Le Pôle de la nationalité française, nouvelle entité qui regroupe l’ensemble des services de la nationalité depuis le décret n° 2009-561 du 19 mai 2009, oblige un citoyen français mis en cause à fournir des preuves qui remontent sur deux générations et qui, de plus, n’est pas limitative. Pour ce faire, il s’appuie sur l’article 30 du code civil : « La charge de la preuve en matière de nationalité française incombe à celui dont la nationalité est en cause », aussitôt contredit par son article 30-2 : « Néanmoins, lorsque la nationalité française ne peut avoir sa source que dans la filiation, elle est tenue pour établie, sauf la preuve contraire si l’intéressé et celui de ses père et mère qui a été susceptible de la lui transmettre ont joui d’une façon constante de la possession d’état de Français. »

Nous sommes donc dans une zone floue où la carte d’identité n’est plus qu’une présomption de nationalité parmi d’autres. Malgré les déclarations du ministère de l’intérieur s’engageant à appliquer de façon large la possession d’état de français, le phénomène perdure. Il vient d’être dénoncé par un appel de la Ligue des droits de l’homme qui met en évidence un traitement discriminatoire appliqué aux Français nés à l’étranger, ou nés en France de parents étrangers ou devenus français par naturalisation. Cet appel, signé par des milliers de personnes concernées, considère qu’il y a « quelque chose d’intolérable à faire ainsi de millions de français d’origine les plus diverses des personnes suspectes à priori de fraude ». Au moment où un débat confus et déplacé sur l’identité nationale a été institué par le gouvernement sous l’autorité du président de la République, la remise en cause de la nationalité de dizaines de milliers de personnes contribue à troubler une opinion déjà déstabilisée par un débat stigmatisant pour les Français d’origine étrangère comme pour les immigrés résidents sur notre sol.

Il est de notre devoir de tout entreprendre pour comprendre les dysfonctionnements intervenus dans l’application de la loi que nous avons élaborée et votée en tant que parlementaires. Le Parlement doit jouer son rôle et permettre un débat parlementaire qui se déroule d’une manière sereine. Nous devons faire la lumière sur la nature des circulaires qui régissent l’application de ces lois, sur les ordres donnés par l’administration aux fonctionnaires chargés de l’appliquer et sur les voies de recours existants. Nous devons faire le point sur le nombre exact de demandes de confirmation de nationalité ayant été rejetées, sur leurs raisons, et proposer des dispositions pour en finir avec cette situation inacceptable au regard de l’égalité des citoyens.

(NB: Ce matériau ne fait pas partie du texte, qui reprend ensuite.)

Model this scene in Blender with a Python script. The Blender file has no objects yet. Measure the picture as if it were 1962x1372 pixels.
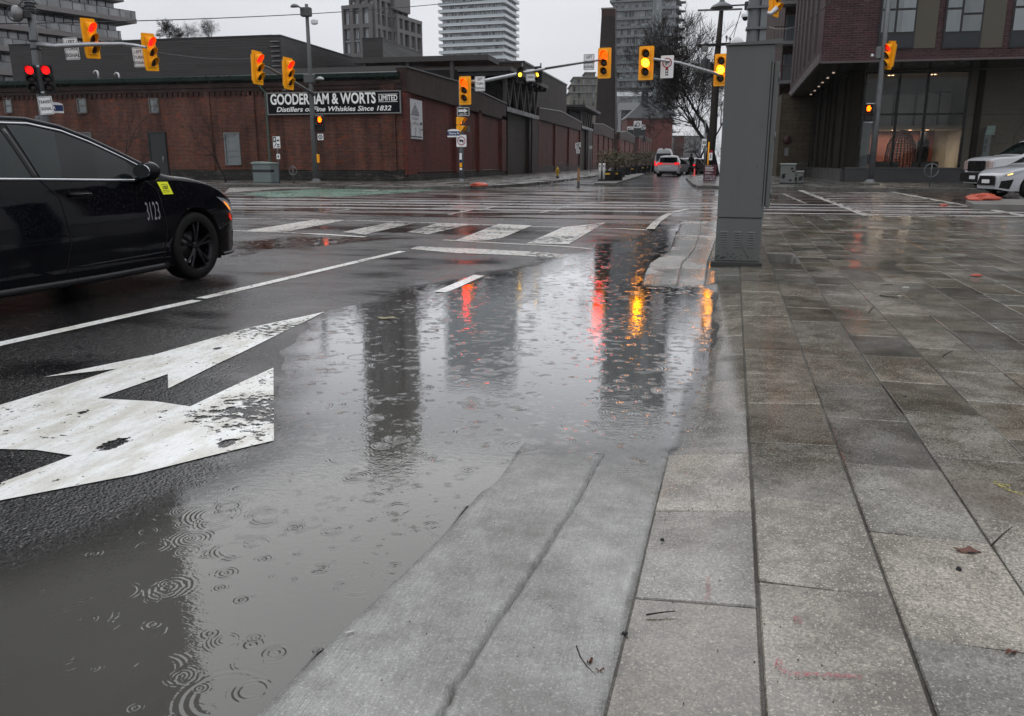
import bpy, bmesh, math, random
import numpy as np
from mathutils import Vector, Matrix, noise as mnoise
random.seed(7)
R = math.radians
# ---------------------------------------------------------------- camera, world, light, exposure
F = 1560.; CX = 981.; CY = 686.; H = 1.15; HZ = 312.
TH = math.atan((CY - HZ) / F); PSI = R(12.4)
sc = bpy.context.scene
C = sc.collection
cam_d = bpy.data.cameras.new('camera'); cam = bpy.data.objects.new('camera', cam_d); C.objects.link(cam)
cam.location = (0, 0, H); cam.rotation_euler = (math.pi/2 - TH, 0, PSI)
cam_d.sensor_width = 36; cam_d.lens = F/1962*36; cam_d.clip_end = 3000; cam_d.clip_start = 0.05
sc.camera = cam
sc.view_settings.view_transform = 'Standard'; sc.view_settings.look = 'None'
sc.view_settings.exposure = 0.32; sc.view_settings.gamma = 1; sc.view_settings.use_curve_mapping = False
w = bpy.data.worlds.new('World'); sc.world = w; w.use_nodes = True
nt = w.node_tree; nt.nodes.clear()
def wn(t, **k):
    n = nt.nodes.new(t)
    for a, b in k.items(): setattr(n, a, b)
    return n
sky = wn('ShaderNodeTexSky', sky_type='NISHITA', sun_disc=False, sun_elevation=R(50), sun_rotation=R(200))
bw = wn('ShaderNodeRGBToBW'); nt.links.new(sky.outputs[0], bw.inputs[0])
bgs = wn('ShaderNodeBackground'); bgs.inputs[1].default_value = 0.05; nt.links.new(bw.outputs[0], bgs.inputs[0])
tc = wn('ShaderNodeTexCoord'); sp = wn('ShaderNodeSeparateXYZ'); nt.links.new(tc.outputs['Generated'], sp.inputs[0])
mr = wn('ShaderNodeMapRange'); mr.inputs['From Min'].default_value = 0.0; mr.inputs['From Max'].default_value = 0.9
mr.inputs['To Min'].default_value = 0.60; mr.inputs['To Max'].default_value = 1.28
nt.links.new(sp.outputs[2], mr.inputs[0])
mp = wn('ShaderNodeMapping'); mp.inputs['Scale'].default_value = (1, 1, 3.2); nt.links.new(tc.outputs['Generated'], mp.inputs[0])
nz = wn('ShaderNodeTexNoise'); nz.inputs['Scale'].default_value = 2.2; nz.inputs['Detail'].default_value = 5; nt.links.new(mp.outputs[0], nz.inputs[0])
cr = wn('ShaderNodeMapRange'); cr.inputs['From Min'].default_value = 0.3; cr.inputs['From Max'].default_value = 0.7
cr.inputs['To Min'].default_value = 0.9; cr.inputs['To Max'].default_value = 1.08; nt.links.new(nz.outputs[0], cr.inputs[0])
mu = wn('ShaderNodeMath', operation='MULTIPLY'); nt.links.new(mr.outputs[0], mu.inputs[0]); nt.links.new(cr.outputs[0], mu.inputs[1])
bgc = wn('ShaderNodeBackground'); bgc.inputs[0].default_value = (0.955, 0.975, 1.03, 1); nt.links.new(mu.outputs[0], bgc.inputs[1])
ad = wn('ShaderNodeMixShader'); ad.inputs[0].default_value = 0.88
nt.links.new(bgs.outputs[0], ad.inputs[1]); nt.links.new(bgc.outputs[0], ad.inputs[2])
wo = wn('ShaderNodeOutputWorld'); nt.links.new(ad.outputs[0], wo.inputs[0])
sl = bpy.data.lights.new('sun', 'SUN'); sl.energy = 0.5; sl.angle = R(60); sl.color = (1, 0.98, 0.95)
so = bpy.data.objects.new('sun', sl); C.objects.link(so); so.rotation_euler = (R(40), 0, R(-160)); so.location = (0, 0, 60)

# ---------------------------------------------------------------- projection helpers (photo row/column to points of the place)
hd = Vector((-math.sin(PSI), math.cos(PSI), 0)); rt = Vector((math.cos(PSI), math.sin(PSI), 0)); zz = Vector((0, 0, 1))
f3 = hd*math.cos(TH) - zz*math.sin(TH); u3 = hd*math.sin(TH) + zz*math.cos(TH); O = Vector((0, 0, H))
def ray(x, y): return f3*F + rt*(x-CX) - u3*(y-CY)
def G(x, y, z=0.):
    r = ray(x, y); return O + r*((z-H)/r.z)
def GY(x, y, Y):
    r = ray(x, y); return O + r*(Y/r.y)
def GX(x, y, X):
    r = ray(x, y); return O + r*(X/r.x)
def GD(x, y, d):           # at heading depth d
    r = ray(x, y); return O + r*(d/(r.dot(hd)))
def ZB(b, y):              # height of the point above b seen on row y
    d = b.x*hd.x + b.y*hd.y; k = (CY-y)/F; c, s = math.cos(TH), math.sin(TH)
    return H + d*(k*c - s)/(c + k*s)

# ---------------------------------------------------------------- materials
class NB:
    def __init__(s, name):
        s.m = bpy.data.materials.new(name); s.m.use_nodes = True; s.t = s.m.node_tree; s.t.nodes.clear()
        s.out = s.t.nodes.new('ShaderNodeOutputMaterial')
    def n(s, typ, ins=None, **props):
        nd = s.t.nodes.new('ShaderNode'+typ)
        for k, v in props.items(): setattr(nd, k, v)
        for k, v in (ins or {}).items():
            sk = nd.inputs[k]
            if hasattr(v, 'is_output'): s.t.links.new(v, sk)
            elif hasattr(v, 'outputs'): s.t.links.new(v.outputs[0], sk)
            else: sk.default_value = v
        return nd
    def math(s, op, a, b=0.0, c=0.0, clamp=False):
        return s.n('Math', {0: a, 1: b, 2: c}, operation=op, use_clamp=clamp).outputs[0]
    def mr(s, v, a, b, c=0., d=1., smooth=False):
        return s.n('MapRange', {0: v, 1: a, 2: b, 3: c, 4: d}, interpolation_type='SMOOTHSTEP' if smooth else 'LINEAR').outputs[0]
    def mix(s, f, a, b, bt='MIX'):
        nd = s.n('MixRGB', {0: f, 1: a, 2: b}, blend_type=bt); return nd.outputs[0]
    def pos(s): return s.n('NewGeometry').outputs['Position']
    def obj(s): return s.n('TexCoord').outputs['Object']
    def scale(s, v, x, y, z): return s.n('Mapping', {'Vector': v, 'Scale': (x, y, z)}).outputs[0]
    def noise(s, v, scale, detail=4, rough=0.55): return s.n('TexNoise', {'Vector': v, 'Scale': scale, 'Detail': detail, 'Roughness': rough}).outputs[0]
    def ramp(s, f, stops):
        nd = s.n('ValToRGB', {0: f}); e = nd.color_ramp.elements
        while len(e) < len(stops): e.new(0.5)
        for i, (p, c) in enumerate(stops):
            e[i].position = p; e[i].color = (c, c, c, 1) if not isinstance(c, tuple) else (c + (1,) if len(c) == 3 else c)
        return nd.outputs[0]
    def bump(s, h, dist=0.002, strength=1.0, normal=None):
        i = {'Height': h, 'Distance': dist, 'Strength': strength}
        if normal is not None: i['Normal'] = normal
        return s.n('Bump', i).outputs[0]
    def finish(s, col, rough=0.6, normal=None, metal=0., spec=0.5, alpha=None, coat=0., ior=1.5, emit=None, es=0.):
        i = {'Base Color': col, 'Roughness': rough, 'Metallic': metal, 'Specular IOR Level': spec, 'IOR': ior}
        if normal is not None: i['Normal'] = normal
        if alpha is not None: i['Alpha'] = alpha
        if coat: i['Coat Weight'] = coat; i['Coat Roughness'] = 0.04
        if emit is not None: i['Emission Color'] = emit; i['Emission Strength'] = es
        p = s.n('BsdfPrincipled', i); s.t.links.new(p.outputs[0], s.out.inputs[0]); return s.m
def c4(c): return (c[0], c[1], c[2], 1) if isinstance(c, (tuple, list)) else (c, c, c, 1)
_mc = {}
def plain(name, col, rough=0.5, metal=0., var=0.25, scale=3., spec=0.3, coat=0., streak=True):
    """painted / metal / plastic surface with dirt, streaks and fine grain"""
    if name in _mc: return _mc[name]
    b = NB(name); p = b.pos()
    n1 = b.noise(p, scale, 5); st = b.noise(b.scale(p, 9, 9, 0.7), scale, 4) if streak else n1
    f = b.math('MULTIPLY_ADD', b.math('ADD', n1, st), var, 1 - var)
    col_ = b.mix(1.0, c4(col), b.n('CombineXYZ', {0: f, 1: f, 2: f}).outputs[0], 'MULTIPLY')
    r = b.mr(n1, 0.3, 0.7, max(0.02, rough*0.75), min(1, rough*1.25))
    _mc[name] = b.finish(col_, r, b.bump(b.noise(p, 60, 3), 0.0006, 0.5), metal, spec, coat=coat); return _mc[name]
def glow(name, col, s, base=(0.02, 0.02, 0.02)):
    if name in _mc: return _mc[name]
    b = NB(name); p = b.obj()
    v = b.n('TexVoronoi', {'Vector': p, 'Scale': 45.}).outputs['Distance']
    e = b.mix(b.mr(v, 0.0, 0.6), c4(col), c4(tuple(x*0.75 for x in col)))
    _mc[name] = b.finish(c4(base), 0.6, emit=e, es=s, spec=.05); return _mc[name]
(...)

Sous le bénéfice de ces observations, nous vous demandons, Mesdames et Messieurs, d’adopter la proposition de résolution suivante.

PROPOSITION DE RÉSOLUTION

Article unique

En application des articles 140 et suivants du Règlement, est créée une commission d’enquête de trente membres relative à l’application de la loi sur la nationalité. Elle devra notamment faire le point sur les dysfonctionnements de l’administration, sur les contradictions entre les différents décrets, circulaires et dispositions de la loi sur la nationalité pour que soit rétabli un traitement normal et égal pour tous de la délivrance des pièces d’identité.